Judy Fiskin at Angles Gallery
Judy Fiskin routinely traverses boundaries of class and culture, and not just the particulars of "high" and "low" cultural products but the discursive and infrastructural circled wagons of the contemporary art exhibition circuit that often is referred to as the "art world" – of which Fiskin, her gallery, and I are all part – and the many other art worlds and cultural spheres that people in my art world don't generally take seriously. For an artist of my world to delve into such other worlds, and for everyone involved, artist included, to feel comfortable about the endeavor, usually necessitates that the matter be handled with a certain amount of winking, snarking and posturing. But Fiskin's works never wink, never nod, never smirk. She handles her content coolly, evenly and probably even fairly – which is hard to measure because your own biases undoubtedly contaminate the assessment of fairness – and without the slightest hint of a tell. The way she deals with cultural data convinces me I'd never want to play poker with her. It's downright frustrating, and fascinating, which is why her current exhibition is well worth catching before it closes.

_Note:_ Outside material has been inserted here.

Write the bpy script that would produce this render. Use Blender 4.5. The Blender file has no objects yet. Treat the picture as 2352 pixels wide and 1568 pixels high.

Shown in a black-box space, the centerpiece of the show, titled "Guided Tour," is a film by the same name. The 11 1/2-minute film is spliced together from footage chronicling art displayed in contexts ranging from museum grounds and interiors to community arts-and-crafts fairs, public and corporate plazas and retail shops. The clips proceed at a pace such that you're still trying to get a sense of the last space as you're looking at the next. The art varies from recognizable works by known names in my art world – Richard Serra, Donald Judd – to works by artists likely known in other worlds but generally alien in mine. The visuals roll to a sound track of the tape-recorded comments of two art-museum docents leading a tour of works that are unknown to us, and which is not the art we see projected before our eyes. Their comments, which range from assertions about genres and aesthetics to speculations on the dispositions of the artists, seem at times to begin to align by chance with the visuals, and at other times clearly diverge, resulting in a sense of randomness, and on-again-off-again connectedness, which parallels the relationship between art discourse and the work it actually is intended for.
Fiskin's smart film – which leaves you feeling gently teased, provoked and vulnerable about your own position and disposition as a participant in cultural production, consumption and discourse – is the punctuation to a miniretrospective of her photographs in the adjacent space. These equally dry black-and-white images of architecture, infrastructure and landscape tied to the Southern California desert, suburbia, military installations, carnivals, industry and shipping are printed at such minute scale and with such detail that they draw you in, almost as if you share Fiskin's position looking through the lens, and share in her vision. And she isn't winking, or blinking. She's invested in these images, and so are you.